### Your objective
All records must be quoted exactly. Omit the pictures.
++++ Data for this task ++++
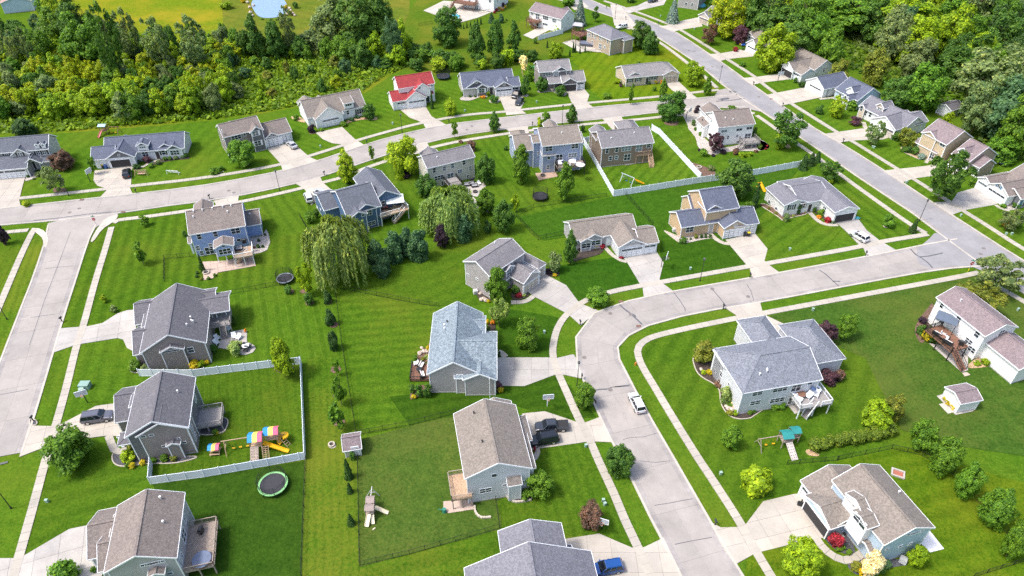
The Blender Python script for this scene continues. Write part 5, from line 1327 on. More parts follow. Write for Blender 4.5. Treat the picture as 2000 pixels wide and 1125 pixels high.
 h.W('bay','v-',(638,587),w=2.4,h=1.5,n=2);h.W('d1','v-',(578,447),w=.6,h=.6,n=1);h.GD('gb','v-',(262,535),5.2,open_=True);h.W('main','v-',(590,690),w=2.2,h=1.4,n=2);h.W('main','u+',(1068,698),w=.7,h=.5);h.W('main','u+',(1125,684),w=1.7,h=.45);h.W('main','u+',(1187,668),w=.6,h=.5);h.W('main','u+',(995,804),(1080,782),(877,829),w=.7,h=.55);h.vent('main',(978,330));h.GD('ga','v-',(150,300),2.7,'white');h.C((640,800),(725,910),(355,690),(165,450))
# sheds and the far barn
 h=House('garden_shed','right-yard shed','white garden shed with brown-grey roof and yellow shrubs along its front','shed',(1600,675,5),[(1415,568),(1600,533)],2.5,'white','mauve')
 h.B('main',[(1224,404),(1415,568),(1601,533)],2.7,'u',.42,ov=.25)
 h=House('garden_shed','mauve shed','small cream shed with mauve roof beside the black fence line','shed',(400,675,5),[(1350,1036),(1532,1006)],2.4,'cream','mauve')
 h.B('main',[(1348,1036),(1533,1006)],1.9,'u',.75,back=3.6,ov=.2);h.D('main','v-',(1490,1050),'white')
 h=House('garden_shed','wood-side shed','grey shed with dark roof standing on a slab under the right-hand trees','shed',(1600,0,5),[(1290,1090),(1420,1045)],2.5,'palegrey','charcoal')
 h.B('main',[(1200,1010),(1270,1075),(1420,1042)],2.6,'u',.5,ov=.25);h.W('main','v-',(1320,1085),w=.6,h=.6)
 h=House('metal_barn','corner barn','pale blue metal barn with pinkish roof in the top left corner','barn',(0,0,5),[(60,135),(340,105)],0,'lightblue','pink')
 h.B('main',[(52,135),(340,105)],4.2,'v',.32,zp=0,back=16)
house_list()
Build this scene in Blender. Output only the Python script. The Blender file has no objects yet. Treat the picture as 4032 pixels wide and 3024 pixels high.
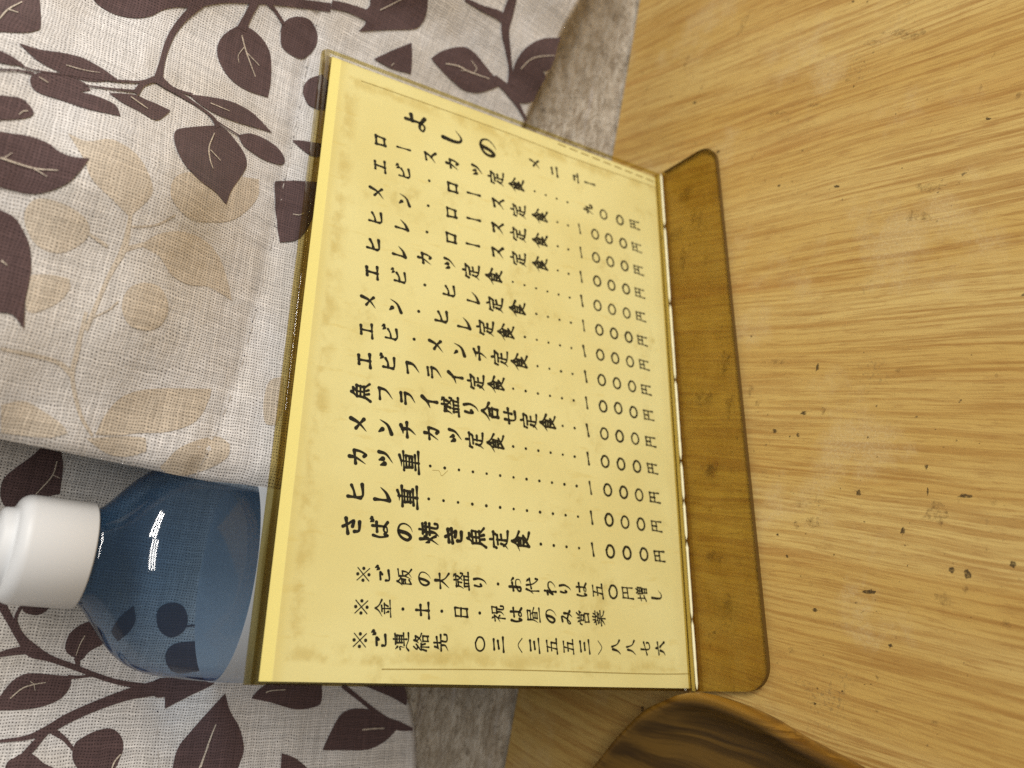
++++
### Solution to this task
The Blender Python script for this scene continues. Write part 5, from line 1327 on. More parts follow. Write for Blender 4.5. Treat the picture as 2000 pixels wide and 1125 pixels high.
 h.W('bay','v-',(638,587),w=2.4,h=1.5,n=2);h.W('d1','v-',(578,447),w=.6,h=.6,n=1);h.GD('gb','v-',(262,535),5.2,open_=True);h.W('main','v-',(590,690),w=2.2,h=1.4,n=2);h.W('main','u+',(1068,698),w=.7,h=.5);h.W('main','u+',(1125,684),w=1.7,h=.45);h.W('main','u+',(1187,668),w=.6,h=.5);h.W('main','u+',(995,804),(1080,782),(877,829),w=.7,h=.55);h.vent('main',(978,330));h.GD('ga','v-',(150,300),2.7,'white');h.C((640,800),(725,910),(355,690),(165,450))
# sheds and the far barn
 h=House('garden_shed','right-yard shed','white garden shed with brown-grey roof and yellow shrubs along its front','shed',(1600,675,5),[(1415,568),(1600,533)],2.5,'white','mauve')
 h.B('main',[(1224,404),(1415,568),(1601,533)],2.7,'u',.42,ov=.25)
 h=House('garden_shed','mauve shed','small cream shed with mauve roof beside the black fence line','shed',(400,675,5),[(1350,1036),(1532,1006)],2.4,'cream','mauve')
 h.B('main',[(1348,1036),(1533,1006)],1.9,'u',.75,back=3.6,ov=.2);h.D('main','v-',(1490,1050),'white')
 h=House('garden_shed','wood-side shed','grey shed with dark roof standing on a slab under the right-hand trees','shed',(1600,0,5),[(1290,1090),(1420,1045)],2.5,'palegrey','charcoal')
 h.B('main',[(1200,1010),(1270,1075),(1420,1042)],2.6,'u',.5,ov=.25);h.W('main','v-',(1320,1085),w=.6,h=.6)
 h=House('metal_barn','corner barn','pale blue metal barn with pinkish roof in the top left corner','barn',(0,0,5),[(60,135),(340,105)],0,'lightblue','pink')
 h.B('main',[(52,135),(340,105)],4.2,'v',.32,zp=0,back=16)
house_list()
Build this scene in Blender. Output only the Python script. The Blender file has no objects yet. Treat the picture as 4032 pixels wide and 3024 pixels high.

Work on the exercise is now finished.